Coaching as a Strategy

By Harold Goldberg

According to Datamonitor, there are 80,000 call centers in the United States. People responsible for a company’s relationship with its customers staff these call centers, yet for the most part these employees are generally not treated as a brand asset. Instead, call centers are often only seen as a drain on a company’s bottom line. This is partially due to the unproductive amount of time managers spend training and retraining employees in an effort to reduce average call time and other operational measures that shave costs. Call centers are seemingly stuck in an endless loop wherein staff feel unsuccessful and poorly rewarded, and who, before leaving the company after a short tenure, convey their low morale to customers by alienating them.

Yet a cultural transformation is taking place at leading call centers, led by companies such as ING Direct USA and Sprint, receiving commensurate high placement in customer satisfaction rankings. By reforming their criteria for success, these companies have been able to more sharply reduce costs, increase sales, reduce staff turnover, and build brand loyalty.

Coaching best practices, paired with powerful analytics, are an essential piece of this ideal scenario. By focusing on what call center employees need to be successful, these two companies have built cultures of behavioral and operational excellence. Sprint has experienced a dramatic rise in customer satisfaction and was recognized out of 800 companies across twelve industries as a J.D. Power 2011 Customer Service Champion. It was one of only forty companies to earn that distinction. Likewise, ING Direct USA has a reputation for unusual loyalty among its “happy savers” and other customers. Here are some lessons that can be drawn from these two companies’ experiences.

Understand the difference between training, managing, and coaching. Training tends to be group-oriented, in a classroom setting, conducted by professional trainers. In contrast, coaching is tailored to individual needs and focuses on specific goals measured against performance indicators. It relies on deeper engagement by the employee in self-managing their performance. Importantly, while managers are responsible for ensuring that proper coaching takes place, most are not equipped with the specialized skills required to be great coaches. At Sprint, the response has been the launch of the Master Coaches program, which helps managers and supervisors learn how to more effectively coach their employees.

Place the coaching function in the call center, not the human resources department. Make it the managers’ responsibility to promote its benefits so that employees see how coaching will make them more successful and empowered by delivering what they need: recognition, rewards, and career development. One advantage to having coaching close to the call center staff is that managers can adapt programs quickly as a response to data.

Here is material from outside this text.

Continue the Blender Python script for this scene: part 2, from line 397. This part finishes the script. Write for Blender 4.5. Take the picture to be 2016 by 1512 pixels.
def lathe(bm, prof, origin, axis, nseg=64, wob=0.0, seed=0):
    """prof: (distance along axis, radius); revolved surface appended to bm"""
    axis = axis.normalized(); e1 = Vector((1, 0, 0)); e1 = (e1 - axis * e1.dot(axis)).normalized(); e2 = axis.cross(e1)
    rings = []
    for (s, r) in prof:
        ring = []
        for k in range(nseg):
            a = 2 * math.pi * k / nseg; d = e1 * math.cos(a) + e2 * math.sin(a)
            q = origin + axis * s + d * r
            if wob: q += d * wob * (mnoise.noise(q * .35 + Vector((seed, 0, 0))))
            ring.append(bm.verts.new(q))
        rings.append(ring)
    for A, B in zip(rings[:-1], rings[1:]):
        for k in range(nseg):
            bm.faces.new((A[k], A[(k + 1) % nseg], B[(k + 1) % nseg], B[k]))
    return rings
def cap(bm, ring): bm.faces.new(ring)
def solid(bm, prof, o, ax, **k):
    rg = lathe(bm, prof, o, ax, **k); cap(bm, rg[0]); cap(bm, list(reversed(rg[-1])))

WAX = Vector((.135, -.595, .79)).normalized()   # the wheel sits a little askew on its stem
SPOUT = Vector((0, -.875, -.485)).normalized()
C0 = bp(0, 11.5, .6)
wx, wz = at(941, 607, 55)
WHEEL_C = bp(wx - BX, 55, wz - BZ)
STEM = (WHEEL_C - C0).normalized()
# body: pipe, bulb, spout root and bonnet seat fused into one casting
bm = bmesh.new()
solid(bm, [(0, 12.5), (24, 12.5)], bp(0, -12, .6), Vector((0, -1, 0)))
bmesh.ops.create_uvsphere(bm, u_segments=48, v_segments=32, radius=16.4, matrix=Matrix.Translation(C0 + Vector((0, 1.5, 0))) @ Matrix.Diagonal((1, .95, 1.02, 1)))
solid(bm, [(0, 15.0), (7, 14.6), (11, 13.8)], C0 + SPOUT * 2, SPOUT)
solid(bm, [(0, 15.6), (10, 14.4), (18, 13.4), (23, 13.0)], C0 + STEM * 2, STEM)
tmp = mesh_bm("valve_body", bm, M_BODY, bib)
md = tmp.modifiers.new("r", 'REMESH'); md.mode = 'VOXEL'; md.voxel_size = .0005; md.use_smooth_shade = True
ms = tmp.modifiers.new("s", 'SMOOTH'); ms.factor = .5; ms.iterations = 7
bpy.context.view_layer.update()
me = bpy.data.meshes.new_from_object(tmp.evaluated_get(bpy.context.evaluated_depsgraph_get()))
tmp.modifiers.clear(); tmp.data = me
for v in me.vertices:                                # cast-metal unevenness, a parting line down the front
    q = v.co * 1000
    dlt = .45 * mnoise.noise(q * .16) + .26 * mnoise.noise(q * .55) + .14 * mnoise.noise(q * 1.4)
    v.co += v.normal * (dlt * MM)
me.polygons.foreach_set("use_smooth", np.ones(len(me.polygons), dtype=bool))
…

In addition, make coaching goals and programs consistent across all call center locations.

Select a relatively small number of performance metrics and coach against those on an individual level. Often call center managers are drowning in metrics, to the point that none effectively stand out. By choosing a relatively small number of performance metrics that are based on desired short-term behaviors, the job of communicating performance goals is more manageable and coaching is more likely to be meaningful, actionable, and successful. “Before the change, our metrics used to be like the whack-a-mole game,” explained Lonnie Johnston, director of call center analytics at Sprint. “We’d pound one metric, then shift our attention to the next metric.” Sprint reduced the number of tracked performance metrics from more than eighty to less than twenty. The focus on a smaller number allows managers to identify areas where coaching can provide the greatest potential.

Manage employee performance with real-time data in a way that reveals the connections between actions taken and behavioral change. Without measurement, employees and managers have little direction and behavior is not affected. Rather than tie compensation to call volume, Sprint’s new performance model ties compensation to customer satisfaction. Analytics displayed through an easy-to-use and dynamic computer dashboard allows a manager to see the top and lowest performers and assign coaching depending on an employee’s strengths and weaknesses. At ING Direct USA, where an innovative coaching program resulted in a 30 percent increase in the call-to-sell ratio and an impressive first call resolution rate of 86 percent, 100 percent of calls are measured. Sprint has seen the performance differential between high and low performers decrease by 42 percent, meaning that its customers are more likely to receive a great experience from a high performing agent.

Give employees more control. With the dashboard, they are aware daily of what they own, how they are tracking, which coaching they can select to improve their performance, and how compensation is linked to specific behaviors and customer satisfaction results. At ING Direct USA, an employee development program prepares staff to “own the phone call” and take an entrepreneurial approach to their careers. In a recent survey by the online banker, 88 percent of customers said they would hire the sales associate they spoke with for their own start-up. As one employee put it, “I am my own small business.”

Coaching is one of several strategic steps a call center operation can adopt to achieve transformation. It is the most powerful one, however, for simultaneously improving performance and creating a culture of professional development in the call center. As these examples demonstrate, it is hard to argue with success.

Harold Goldberg is CMO with Merced Systems.